**What to produce:** Quote every line below exactly and skip any picture.

**Data:**
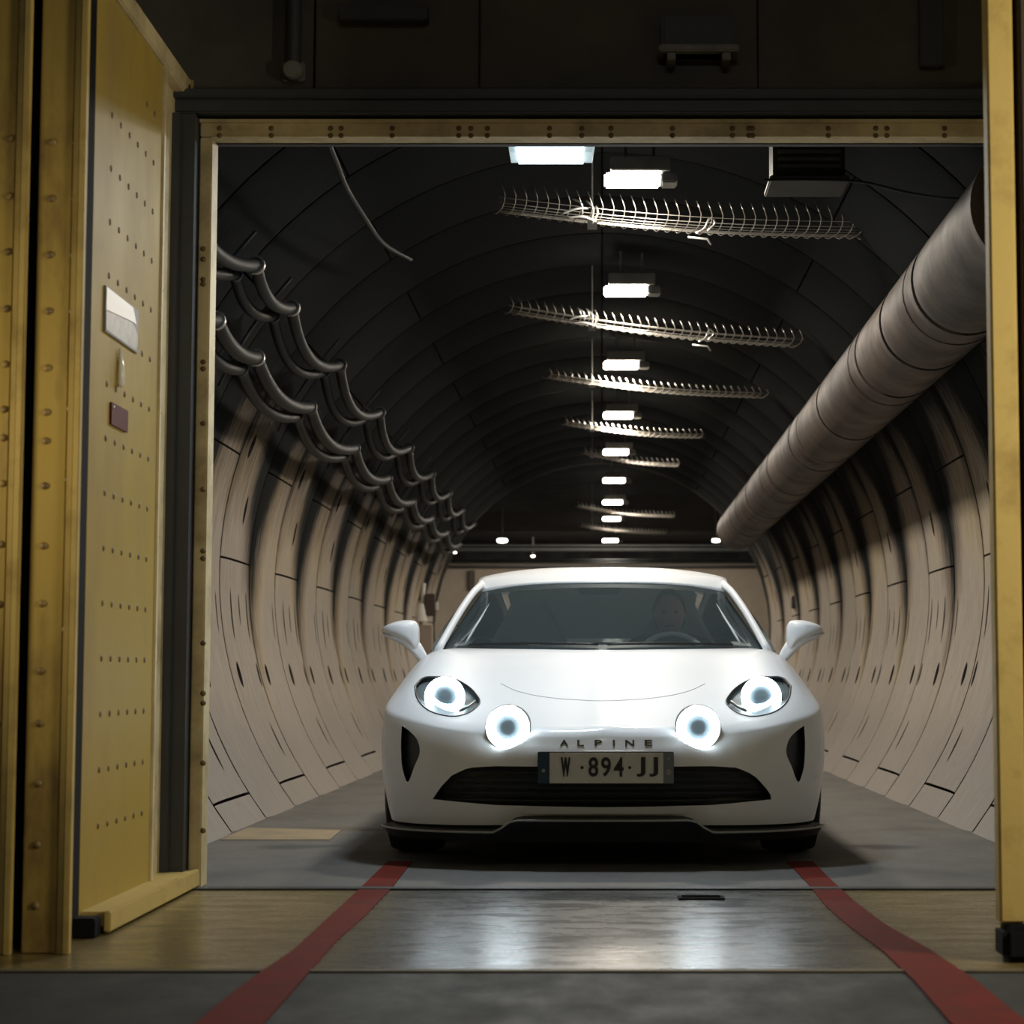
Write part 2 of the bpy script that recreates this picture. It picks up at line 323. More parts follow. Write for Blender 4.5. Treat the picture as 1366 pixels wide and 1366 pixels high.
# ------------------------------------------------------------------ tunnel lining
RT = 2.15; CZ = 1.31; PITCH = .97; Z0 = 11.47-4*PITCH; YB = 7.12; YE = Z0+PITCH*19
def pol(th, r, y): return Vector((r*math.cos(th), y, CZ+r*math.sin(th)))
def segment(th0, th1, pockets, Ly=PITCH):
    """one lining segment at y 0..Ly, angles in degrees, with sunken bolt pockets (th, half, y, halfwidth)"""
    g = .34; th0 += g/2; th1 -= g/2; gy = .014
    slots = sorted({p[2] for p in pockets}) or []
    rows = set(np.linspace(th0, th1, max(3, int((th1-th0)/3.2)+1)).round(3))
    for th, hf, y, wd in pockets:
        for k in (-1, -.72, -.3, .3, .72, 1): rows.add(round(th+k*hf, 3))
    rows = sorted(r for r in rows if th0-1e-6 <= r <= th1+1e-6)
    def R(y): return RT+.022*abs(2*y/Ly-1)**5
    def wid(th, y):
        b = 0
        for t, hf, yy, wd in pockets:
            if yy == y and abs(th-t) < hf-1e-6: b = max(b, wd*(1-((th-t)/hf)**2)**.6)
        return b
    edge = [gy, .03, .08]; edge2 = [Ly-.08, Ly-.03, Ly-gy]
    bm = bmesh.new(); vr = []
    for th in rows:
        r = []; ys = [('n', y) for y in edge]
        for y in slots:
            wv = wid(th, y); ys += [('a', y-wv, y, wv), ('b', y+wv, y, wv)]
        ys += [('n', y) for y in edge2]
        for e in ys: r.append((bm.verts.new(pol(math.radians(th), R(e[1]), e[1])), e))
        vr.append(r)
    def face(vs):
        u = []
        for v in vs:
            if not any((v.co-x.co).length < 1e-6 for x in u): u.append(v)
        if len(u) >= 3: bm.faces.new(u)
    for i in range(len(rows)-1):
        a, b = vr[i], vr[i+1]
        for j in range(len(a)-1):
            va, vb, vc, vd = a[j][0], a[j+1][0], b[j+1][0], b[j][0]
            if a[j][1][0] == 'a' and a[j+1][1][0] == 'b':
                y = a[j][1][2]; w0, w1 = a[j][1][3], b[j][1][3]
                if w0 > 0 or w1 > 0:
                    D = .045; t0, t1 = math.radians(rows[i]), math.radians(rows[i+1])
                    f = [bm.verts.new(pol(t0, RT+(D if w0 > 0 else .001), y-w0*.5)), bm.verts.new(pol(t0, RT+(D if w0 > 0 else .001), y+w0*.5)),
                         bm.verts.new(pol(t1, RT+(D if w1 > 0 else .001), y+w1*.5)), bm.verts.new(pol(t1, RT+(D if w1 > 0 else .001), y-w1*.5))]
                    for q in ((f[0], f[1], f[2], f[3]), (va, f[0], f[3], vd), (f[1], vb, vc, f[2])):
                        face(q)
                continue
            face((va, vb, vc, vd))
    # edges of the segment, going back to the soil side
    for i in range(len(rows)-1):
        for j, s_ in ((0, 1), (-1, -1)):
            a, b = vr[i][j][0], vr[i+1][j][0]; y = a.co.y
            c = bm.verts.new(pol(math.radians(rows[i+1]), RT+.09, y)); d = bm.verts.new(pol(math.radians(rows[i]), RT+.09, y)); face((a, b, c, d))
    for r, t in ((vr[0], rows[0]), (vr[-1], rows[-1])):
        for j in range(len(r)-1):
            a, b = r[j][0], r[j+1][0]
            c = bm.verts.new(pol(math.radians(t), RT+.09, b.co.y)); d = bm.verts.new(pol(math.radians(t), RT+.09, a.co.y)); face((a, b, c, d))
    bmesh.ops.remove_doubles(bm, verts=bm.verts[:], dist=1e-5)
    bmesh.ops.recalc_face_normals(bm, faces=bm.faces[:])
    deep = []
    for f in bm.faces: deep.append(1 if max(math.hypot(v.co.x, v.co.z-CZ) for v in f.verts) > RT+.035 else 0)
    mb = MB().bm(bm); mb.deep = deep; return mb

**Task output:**
Write part 2 of the bpy script that recreates this picture. It picks up at line 323. More parts follow. Write for Blender 4.5. Treat the picture as 1366 pixels wide and 1366 pixels high.
# ------------------------------------------------------------------ tunnel lining
RT = 2.15; CZ = 1.31; PITCH = .97; Z0 = 11.47-4*PITCH; YB = 7.12; YE = Z0+PITCH*19
def pol(th, r, y): return Vector((r*math.cos(th), y, CZ+r*math.sin(th)))
def segment(th0, th1, pockets, Ly=PITCH):
    """one lining segment at y 0..Ly, angles in degrees, with sunken bolt pockets (th, half, y, halfwidth)"""
    g = .34; th0 += g/2; th1 -= g/2; gy = .014
    slots = sorted({p[2] for p in pockets}) or []
    rows = set(np.linspace(th0, th1, max(3, int((th1-th0)/3.2)+1)).round(3))
    for th, hf, y, wd in pockets:
        for k in (-1, -.72, -.3, .3, .72, 1): rows.add(round(th+k*hf, 3))
    rows = sorted(r for r in rows if th0-1e-6 <= r <= th1+1e-6)
    def R(y): return RT+.022*abs(2*y/Ly-1)**5
    def wid(th, y):
        b = 0
        for t, hf, yy, wd in pockets:
            if yy == y and abs(th-t) < hf-1e-6: b = max(b, wd*(1-((th-t)/hf)**2)**.6)
        return b
    edge = [gy, .03, .08]; edge2 = [Ly-.08, Ly-.03, Ly-gy]
    bm = bmesh.new(); vr = []
    for th in rows:
        r = []; ys = [('n', y) for y in edge]
        for y in slots:
            wv = wid(th, y); ys += [('a', y-wv, y, wv), ('b', y+wv, y, wv)]
        ys += [('n', y) for y in edge2]
        for e in ys: r.append((bm.verts.new(pol(math.radians(th), R(e[1]), e[1])), e))
        vr.append(r)
    def face(vs):
        u = []
        for v in vs:
            if not any((v.co-x.co).length < 1e-6 for x in u): u.append(v)
        if len(u) >= 3: bm.faces.new(u)
    for i in range(len(rows)-1):
        a, b = vr[i], vr[i+1]
        for j in range(len(a)-1):
            va, vb, vc, vd = a[j][0], a[j+1][0], b[j+1][0], b[j][0]
            if a[j][1][0] == 'a' and a[j+1][1][0] == 'b':
                y = a[j][1][2]; w0, w1 = a[j][1][3], b[j][1][3]
                if w0 > 0 or w1 > 0:
                    D = .045; t0, t1 = math.radians(rows[i]), math.radians(rows[i+1])
                    f = [bm.verts.new(pol(t0, RT+(D if w0 > 0 else .001), y-w0*.5)), bm.verts.new(pol(t0, RT+(D if w0 > 0 else .001), y+w0*.5)),
                         bm.verts.new(pol(t1, RT+(D if w1 > 0 else .001), y+w1*.5)), bm.verts.new(pol(t1, RT+(D if w1 > 0 else .001), y-w1*.5))]
                    for q in ((f[0], f[1], f[2], f[3]), (va, f[0], f[3], vd), (f[1], vb, vc, f[2])):
                        face(q)
                continue
            face((va, vb, vc, vd))
    # edges of the segment, going back to the soil side
    for i in range(len(rows)-1):
        for j, s_ in ((0, 1), (-1, -1)):
            a, b = vr[i][j][0], vr[i+1][j][0]; y = a.co.y
            c = bm.verts.new(pol(math.radians(rows[i+1]), RT+.09, y)); d = bm.verts.new(pol(math.radians(rows[i]), RT+.09, y)); face((a, b, c, d))
    for r, t in ((vr[0], rows[0]), (vr[-1], rows[-1])):
        for j in range(len(r)-1):
            a, b = r[j][0], r[j+1][0]
            c = bm.verts.new(pol(math.radians(t), RT+.09, b.co.y)); d = bm.verts.new(pol(math.radians(t), RT+.09, a.co.y)); face((a, b, c, d))
    bmesh.ops.remove_doubles(bm, verts=bm.verts[:], dist=1e-5)
    bmesh.ops.recalc_face_normals(bm, faces=bm.faces[:])
    deep = []
    for f in bm.faces: deep.append(1 if max(math.hypot(v.co.x, v.co.z-CZ) for v in f.verts) > RT+.035 else 0)
    mb = MB().bm(bm); mb.deep = deep; return mb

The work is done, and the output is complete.